例:This movie is so underrated.(この映画はもっと評価されるべき。)
孤独=寂しい、という固定観念を逆手に取った表現で、日常会話にも応用可能です。
“Just because she likes the same bizzaro crap you do doesn’t mean she’s your soulmate.”
(彼女が君と同じヘンテコな趣味を持ってるからって、ソウルメイトだとは限らないよ。)
トムの友人が彼をたしなめる一言。
・just because … doesn’t mean …:「〜だからといって、必ずしも…とは限らない」→英会話の鉄板フレーズ。
例:Just because it’s popular doesn’t mean it’s good.(人気だからといって、良いとは限らない。
・bizzaro:スラングっぽい響きで、「奇妙な」「変わってる」という意味。本来 “bizarre”(奇妙な)から派生した感じで、くだけた口調で友人同士が使うことが多いです。
・crap:直訳すると「くだらないもの」「ガラクタ」。ここでは「趣味や好きなもの」をちょっと茶化して言っています。
例①:This movie was total crap.(この映画は全く最低だった。)
例②:That’s a load of crap.(そんなのデタラメだ。)
若者らしいくだけた表現ですが、英語学習的にはとても便利な構文です。
字幕と原文のニュアンス
・“It’s not love, it’s fantasy.” → 字幕では「愛じゃない、幻想よ」とシンプルに訳されることが多いですが、英語の方が冷たく突き放す響きです。
・“loneliness is underrated.” → 字幕では「孤独も悪くない」と柔らかめに訳されますが、原文はもっとユーモラスで逆説的なニュアンスです。
まとめ
『(500)日のサマー』は、甘いだけの恋愛映画ではなく、恋の理想と現実のギャップを描いた作品。

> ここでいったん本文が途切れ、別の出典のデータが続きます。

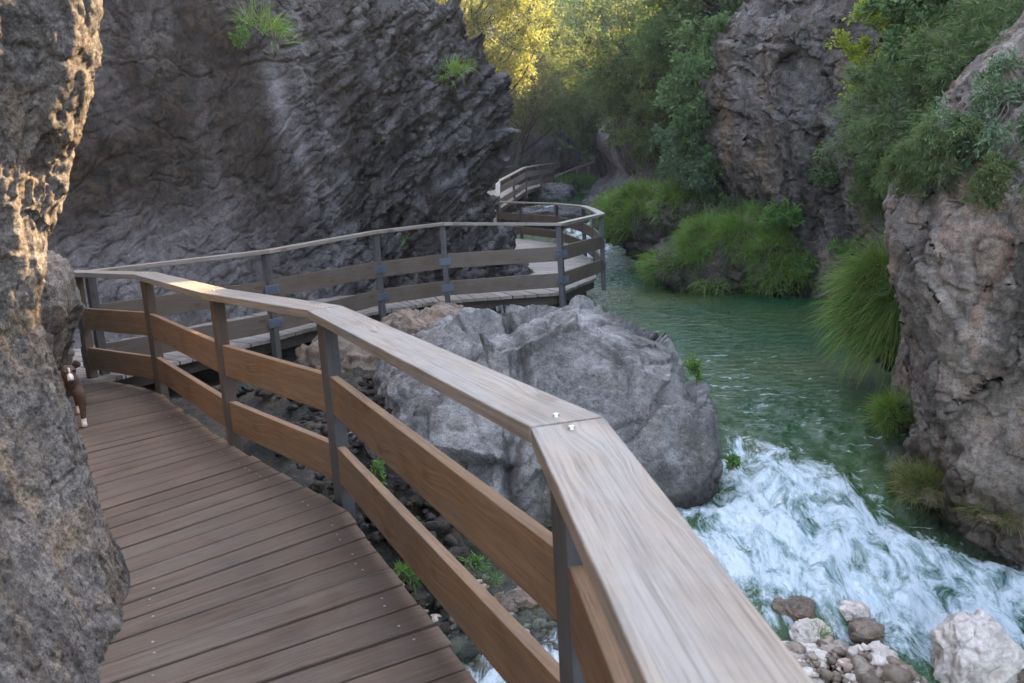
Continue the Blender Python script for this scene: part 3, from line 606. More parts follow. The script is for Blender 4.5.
def railing(label, posts, hr_w=.145, hr_t=.042, brackets=0, bmat='board', pmat=('post',), drop=.12, bolts=True, ext=(0, 0), endpost=(1, 1), lean=0., hmat='handrail', group=None, bz=((.46, .66), (.09, .29)), pw=.075):
    """posts: list of (x, y, ztop, zdeck)"""
    root = empty('railing', (posts[0][0], posts[0][1], posts[0][3])); tag(root, label, 'railing', group)
    pts = [Vector((p[0], p[1], 0)) for p in posts]; n = len(pts)
    dirs = [(pts[i+1]-pts[i]).normalized() for i in range(n-1)]
    def perp(d): return Vector((d.y, -d.x, 0))
    mit = []
    for i in range(n):
        if i == 0: mit.append(perp(dirs[0]))
        elif i == n-1: mit.append(perp(dirs[-1]))
        else:
            m = (perp(dirs[i-1])+perp(dirs[i])).normalized(); mit.append(m/max(.35, m.dot(perp(dirs[i]))))
    for i in range(n-1):
        pl = Planks(); d = dirs[i]; a, b_ = pts[i].copy(), pts[i+1].copy()
        if i == 0: a -= d*ext[0]
        if i == n-2: b_ += d*ext[1]
        g = .004
        za, zb = posts[i][2], posts[i+1][2]; w2 = hr_w/2
        P0 = [a-mit[i]*w2+d*g, a+mit[i]*w2+d*g, b_+mit[i+1]*w2-d*g, b_-mit[i+1]*w2-d*g]; Z_ = [za, za, zb, zb]
        j = random.uniform(-.003, .003)
        pl.hexa([v3(p, z_-hr_t+j) for p, z_ in zip(P0, Z_)], [v3(p, z_+j) for p, z_ in zip(P0, Z_)])
        hr = pl.build('handrail', M[hmat], root, bev=.005, seg=3)
        if bolts:
            for q, zz in ((a+d*.055, za), (b_-d*.055, zb)):
                disc('bolt', (q.x, q.y, zz+j+.003), .009, .008, M['bolt'], hr)
        for (z0, z1) in bz:
            pl = Planks(); A = a+d*(pw/2+.004); B = b_-d*(pw/2+.004); s_ = perp(d)*.021
            da, db = posts[i][3], posts[i+1][3]; sag = random.uniform(-.008, .008)
            bt = [v3(A-s_, da+z0+sag), v3(A+s_, da+z0+sag), v3(B+s_, db+z0), v3(B-s_, db+z0)]
            tp = [v3(A-s_, da+z1+sag), v3(A+s_, da+z1+sag), v3(B+s_, db+z1), v3(B-s_, db+z1)]
            # u along, v across: rotate so that the board face shows its grain
            pl.hexa([bt[0], tp[0], tp[3], bt[3]], [bt[1], tp[1], tp[2], bt[2]])
            pl.build('rail_board', M[bmat], root, bev=.004)
    for i in range(n):
        if (i == 0 and not endpost[0]) or (i == n-1 and not endpost[1]): continue
        pl = Planks(); d = dirs[min(i, n-2)]; s_ = perp(d); c = pts[i]; w = pw/2; o_ = mit[i].normalized()*lean
        z0, z1 = posts[i][3]-drop, posts[i][2]-hr_t-.001
        q = [c-d*w-s_*w, c-d*w+s_*w, c+d*w+s_*w, c+d*w-s_*w]
        bt = [v3(p, z0) for p in q]; tp = [v3(p, z1) for p in q]
        pl.hexa([bt[0], bt[1], tp[1], tp[0]], [bt[3], bt[2], tp[2], tp[3]])
        po = pl.build('post', M[pmat[i % len(pmat)]], root, bev=.005)
        if brackets:
            for (z0, z1) in bz:
                for sgn in ((brackets,)):
                    pl = Planks(); zc = posts[i][3]+(z0+z1)/2; nrm = mit[i].normalized()*sgn; al = Vector((-nrm.y, nrm.x, 0))
                    cc = c+nrm*(w+.006)
                    hw_ = .095; hh = .05
                    q = [cc-al*hw_-nrm*.004, cc-al*hw_+nrm*.004, cc+al*hw_+nrm*.004, cc+al*hw_-nrm*.004]
                    pl.hexa([v3(p, zc-hh) for p in q], [v3(p, zc+hh) for p in q]); br = pl.build('bracket', M['metal'], po, bev=.002, seg=1)
                    for k in (-1, 1):
                        cb = cc+al*.07*k+nrm*.006; disc('bolt', (cb.x, cb.y, zc), .012, .02, M['metal'], po)
    return root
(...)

・セリフはシンプルながらも哲学的で、日常会話に役立つ
・恋愛観や人間関係のリアルな表現が多い
・英語学習者には 中級者向け(日常会話+比喩表現を理解できると◎)
“It’s not love, it’s fantasy.” という一言が、この映画の本質を表しています。観終わったあとも、恋愛観について考えさせられるはず。